— START —

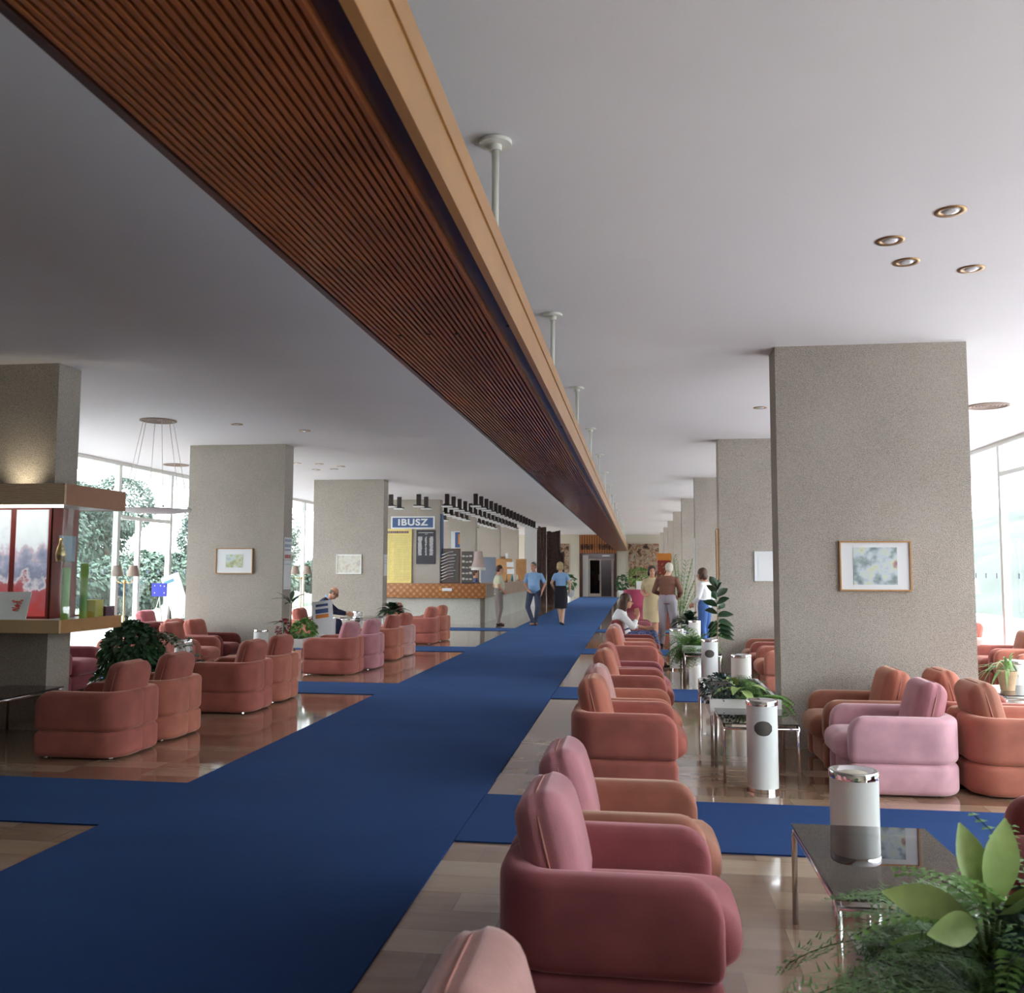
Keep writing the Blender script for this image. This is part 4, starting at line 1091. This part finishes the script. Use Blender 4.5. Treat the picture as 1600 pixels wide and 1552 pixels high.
bm = B(); box(bm, DX0 - .4, DX0 - .3, YF + .3, YF + 2, -.2, CE); box(bm, DX1 + .3, DX1 + .4, YF + .3, YF + 2, -.2, CE); struct(fin('wall_vestibule_sides', bm, 'vestibule'))
struct(bx('floor_vestibule', (DX0 - .3, DX1 + .3, YF, YF + 1.9, -.2, 0), 'vestibule'))
good('exit_light', (-2.0, -1.55, YF + .02, YF + .06, 2.32, 2.40), 'sign_white', 'small white lamp box over the far door', 'light')
for a, b, z0, z1, lab in ((-.5, 1.22, .55, 3.05, 'large brown woven tapestry on the far wall right of the doors'), (-4.5, -3.9, 1.35, 3.05, 'narrow brown woven tapestry on the far wall left of the doors')):
    bm = B(); n = 22
    for i in range(n):
        xa = a + (b - a) * i / n; box(bm, xa, xa + (b - a) / n, YF - R_(.03, .07), YF - .003, z0 + R_(0, .06), z1)
    tag(fin('tapestry', bm, 'art_tap'), lab, 'tapestry', 'tapestries on the far wall')
# cerise table display and yellow topped red post
t = thing('covered_table', 'small table under a cerise cloth with a white card on the right', 'table', (.0, 36.5, 0))
bm = B(); lathe(bm, [(.62, 0), (.58, .3), (.54, .75), (.52, .78), (.02, .79)], 20)
for v in bm.verts:
    a = atan2(v.co.y, v.co.x)
    if v.co.z < .5: v.co.x *= 1 + .05 * sin(a * 9); v.co.y *= 1 + .05 * sin(a * 9)
fin('cloth', bm, 'cerise', t, True)
good('white_card', (-.05, .45, 36.2, 36.24, .792, 1.12), 'paper', 'white card standing on the cerise covered table', 'card')
lf, st = B(), B(); bush(lf, (0, 0, .5), (.5, .3, .32), 260, .16, .05); tube(st, [(0, 0, 0), (0, 0, .5)], .02, 5)
plant('flower_arrangement', 'loose green and pink flower arrangement behind the white card', (.1, 36.6, .79), [('leaves', lf, 'leaf_fern_light'), ('stems', st, 'stem_green')])
t = thing('display_column', 'red display column with an orange yellow top by the far right pillars', 'display column', (.95, 33.2, 0)); bx('shaft', (-.24, .24, -.1, .1, 0, 1.9), 'red_panel', t); bx('orange_top', (-.26, .26, -.12, .12, 1.901, 2.15), 'orange_paint', t)

# ================================================================== WINDOW SIDE THINGS
def floor_lamp(x, y, mt, lab, zt=1.62):
    t = thing('floor_lamp', lab, 'lamp', (x, y, 0), 0, 'brass floor lamps with twin shades')
    bm = B(); lathe(bm, [(.14, 0), (.14, .02), (.02, .05)], 20); fin('foot', bm, 'brass', t, 'auto')
    bm = B(); tube(bm, [(0, 0, .04), (0, 0, zt - .28)], .014, 8); ball(bm, (0, 0, zt - .28), .03); fin('pole', bm, 'brass', t, True)
    for s_ in (-1, 1):
        bm = B(); tube(bm, [(0, 0, zt - .28), (s_ * .07, 0, zt - .31), (s_ * .15, 0, zt - .27), (s_ * .15, 0, zt - .2)], .008, 6); a_ = fin('arm', bm, 'brass', t, True)
        bm = B(); lathe(bm, [(.105, zt - .19), (.065, zt)], 20, (s_ * .15, 0, 0), cap=False); fin('shade', bm, mt, a_, True)
floor_lamp(-8.85, 14.95, 'shade_brown', 'brass floor lamp with brown twin shades by the left windows', 1.60)
floor_lamp(-7.9, 20.9, 'shade_brown', 'brass floor lamp with twin shades seen between the second and third left pillars', 1.62)
floor_lamp(4.12, 12.55, 'shade_white', 'brass floor lamp with white twin shades by the right windows', 1.45)
t = thing('blue_notice_stand', 'deep blue panel with white stars on a thin stand by the left windows', 'sign', (-9.33, 17.0, 0))
bx('panel', (-.155, .155, -.01, .01, 1.0, 1.26), 'flag_blue', t)
bm = B()
for dx, dz in ((-.09, .21), (0.03, .21), (.11, .2), (-.09, .07), (.11, .07)): ball(bm, (dx, -.012, 1.0 + dz), (.014, .004, .014), 6, 4)
fin('stars', bm, 'star_white', t)
for p in ((-.12, -.1), (.12, -.1), (0, .18)):
    bm = B(); tube(bm, [(0, .015, 1.0), (p[0] * 1.5, p[1] * 1.5, 0)], .008, 6); fin('leg', bm, 'rod_white', t)
t = thing('leaning_board', 'white printed board leaning at an angle by the left windows', 'notice board', (-9.2, 17.55, 0))
b_ = B(); box(b_, -.2, .2, -.01, .01, .6, 1.45); o = fin('board', b_, 'paper', t); o.rotation_euler = (0, radians(-20), 0); o.location = (.28, 0, .05)
b_ = B(); box(b_, -.16, .06, -.013, -.0105, 1.3, 1.36); q = fin('blue_heading', b_, 'book_teal', o)
bm = B(); tube(bm, [(.0, .02, 1.3), (-.15, .35, 0)], .01, 6); tube(bm, [(.1, .02, .65), (.12, 0, 0)], .01, 6); tube(bm, [(-.2, .02, 1.2), (-.3, 0, 0)], .01, 6); fin('stand', bm, 'rod_white', t)
t = thing('leaflet_display', 'white leaflet display card standing in the left trough plants', 'display card', (-5.05, 14.45, 0))
b_ = B(); box(b_, -.17, .17, -.008, .008, 0, .62); o = fin('card', b_, 'paper', t); o.location = (0, 0, .42); o.rotation_euler = (radians(-10), radians(-8), 0)
b_ = B(); box(b_, -.11, .1, -.011, -.0085, .53, .57); box(b_, -.12, .1, -.011, -.0085, .42, .49); fin('print', b_, 'sign_blue', o)
b_ = B(); box(b_, -.12, .1, -.011, -.0085, .34, .40); fin('orange_print', b_, 'box_orange', o)
bm = B(); tube(bm, [(-.1, .02, 0), (-.02, .02, .5)], .008, 5); tube(bm, [(.1, .02, 0), (.02, .02, .5)], .008, 5); fin('stand', bm, 'rod_white', t)
t = thing('window_lettering', 'grey FEP lettering on the left window glass', 'lettering', (XL + .012, 18.5, 1.78), pi / 2)
text('top_line', 'FEP', 'board_dark', t, .20, (0, 0, 0), ext=.001); text('lower_line', 'LP', 'board_dark', t, .16, (.05, 0, -.2), ext=.001)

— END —

Give all the lines above again, character for character, without pictures.

Result of the exercise:
Keep writing the Blender script for this image. This is part 4, starting at line 1091. This part finishes the script. Use Blender 4.5. Treat the picture as 1600 pixels wide and 1552 pixels high.
bm = B(); box(bm, DX0 - .4, DX0 - .3, YF + .3, YF + 2, -.2, CE); box(bm, DX1 + .3, DX1 + .4, YF + .3, YF + 2, -.2, CE); struct(fin('wall_vestibule_sides', bm, 'vestibule'))
struct(bx('floor_vestibule', (DX0 - .3, DX1 + .3, YF, YF + 1.9, -.2, 0), 'vestibule'))
good('exit_light', (-2.0, -1.55, YF + .02, YF + .06, 2.32, 2.40), 'sign_white', 'small white lamp box over the far door', 'light')
for a, b, z0, z1, lab in ((-.5, 1.22, .55, 3.05, 'large brown woven tapestry on the far wall right of the doors'), (-4.5, -3.9, 1.35, 3.05, 'narrow brown woven tapestry on the far wall left of the doors')):
    bm = B(); n = 22
    for i in range(n):
        xa = a + (b - a) * i / n; box(bm, xa, xa + (b - a) / n, YF - R_(.03, .07), YF - .003, z0 + R_(0, .06), z1)
    tag(fin('tapestry', bm, 'art_tap'), lab, 'tapestry', 'tapestries on the far wall')
# cerise table display and yellow topped red post
t = thing('covered_table', 'small table under a cerise cloth with a white card on the right', 'table', (.0, 36.5, 0))
bm = B(); lathe(bm, [(.62, 0), (.58, .3), (.54, .75), (.52, .78), (.02, .79)], 20)
for v in bm.verts:
    a = atan2(v.co.y, v.co.x)
    if v.co.z < .5: v.co.x *= 1 + .05 * sin(a * 9); v.co.y *= 1 + .05 * sin(a * 9)
fin('cloth', bm, 'cerise', t, True)
good('white_card', (-.05, .45, 36.2, 36.24, .792, 1.12), 'paper', 'white card standing on the cerise covered table', 'card')
lf, st = B(), B(); bush(lf, (0, 0, .5), (.5, .3, .32), 260, .16, .05); tube(st, [(0, 0, 0), (0, 0, .5)], .02, 5)
plant('flower_arrangement', 'loose green and pink flower arrangement behind the white card', (.1, 36.6, .79), [('leaves', lf, 'leaf_fern_light'), ('stems', st, 'stem_green')])
t = thing('display_column', 'red display column with an orange yellow top by the far right pillars', 'display column', (.95, 33.2, 0)); bx('shaft', (-.24, .24, -.1, .1, 0, 1.9), 'red_panel', t); bx('orange_top', (-.26, .26, -.12, .12, 1.901, 2.15), 'orange_paint', t)

# ================================================================== WINDOW SIDE THINGS
def floor_lamp(x, y, mt, lab, zt=1.62):
    t = thing('floor_lamp', lab, 'lamp', (x, y, 0), 0, 'brass floor lamps with twin shades')
    bm = B(); lathe(bm, [(.14, 0), (.14, .02), (.02, .05)], 20); fin('foot', bm, 'brass', t, 'auto')
    bm = B(); tube(bm, [(0, 0, .04), (0, 0, zt - .28)], .014, 8); ball(bm, (0, 0, zt - .28), .03); fin('pole', bm, 'brass', t, True)
    for s_ in (-1, 1):
        bm = B(); tube(bm, [(0, 0, zt - .28), (s_ * .07, 0, zt - .31), (s_ * .15, 0, zt - .27), (s_ * .15, 0, zt - .2)], .008, 6); a_ = fin('arm', bm, 'brass', t, True)
        bm = B(); lathe(bm, [(.105, zt - .19), (.065, zt)], 20, (s_ * .15, 0, 0), cap=False); fin('shade', bm, mt, a_, True)
floor_lamp(-8.85, 14.95, 'shade_brown', 'brass floor lamp with brown twin shades by the left windows', 1.60)
floor_lamp(-7.9, 20.9, 'shade_brown', 'brass floor lamp with twin shades seen between the second and third left pillars', 1.62)
floor_lamp(4.12, 12.55, 'shade_white', 'brass floor lamp with white twin shades by the right windows', 1.45)
t = thing('blue_notice_stand', 'deep blue panel with white stars on a thin stand by the left windows', 'sign', (-9.33, 17.0, 0))
bx('panel', (-.155, .155, -.01, .01, 1.0, 1.26), 'flag_blue', t)
bm = B()
for dx, dz in ((-.09, .21), (0.03, .21), (.11, .2), (-.09, .07), (.11, .07)): ball(bm, (dx, -.012, 1.0 + dz), (.014, .004, .014), 6, 4)
fin('stars', bm, 'star_white', t)
for p in ((-.12, -.1), (.12, -.1), (0, .18)):
    bm = B(); tube(bm, [(0, .015, 1.0), (p[0] * 1.5, p[1] * 1.5, 0)], .008, 6); fin('leg', bm, 'rod_white', t)
t = thing('leaning_board', 'white printed board leaning at an angle by the left windows', 'notice board', (-9.2, 17.55, 0))
b_ = B(); box(b_, -.2, .2, -.01, .01, .6, 1.45); o = fin('board', b_, 'paper', t); o.rotation_euler = (0, radians(-20), 0); o.location = (.28, 0, .05)
b_ = B(); box(b_, -.16, .06, -.013, -.0105, 1.3, 1.36); q = fin('blue_heading', b_, 'book_teal', o)
bm = B(); tube(bm, [(.0, .02, 1.3), (-.15, .35, 0)], .01, 6); tube(bm, [(.1, .02, .65), (.12, 0, 0)], .01, 6); tube(bm, [(-.2, .02, 1.2), (-.3, 0, 0)], .01, 6); fin('stand', bm, 'rod_white', t)
t = thing('leaflet_display', 'white leaflet display card standing in the left trough plants', 'display card', (-5.05, 14.45, 0))
b_ = B(); box(b_, -.17, .17, -.008, .008, 0, .62); o = fin('card', b_, 'paper', t); o.location = (0, 0, .42); o.rotation_euler = (radians(-10), radians(-8), 0)
b_ = B(); box(b_, -.11, .1, -.011, -.0085, .53, .57); box(b_, -.12, .1, -.011, -.0085, .42, .49); fin('print', b_, 'sign_blue', o)
b_ = B(); box(b_, -.12, .1, -.011, -.0085, .34, .40); fin('orange_print', b_, 'box_orange', o)
bm = B(); tube(bm, [(-.1, .02, 0), (-.02, .02, .5)], .008, 5); tube(bm, [(.1, .02, 0), (.02, .02, .5)], .008, 5); fin('stand', bm, 'rod_white', t)
t = thing('window_lettering', 'grey FEP lettering on the left window glass', 'lettering', (XL + .012, 18.5, 1.78), pi / 2)
text('top_line', 'FEP', 'board_dark', t, .20, (0, 0, 0), ext=.001); text('lower_line', 'LP', 'board_dark', t, .16, (.05, 0, -.2), ext=.001)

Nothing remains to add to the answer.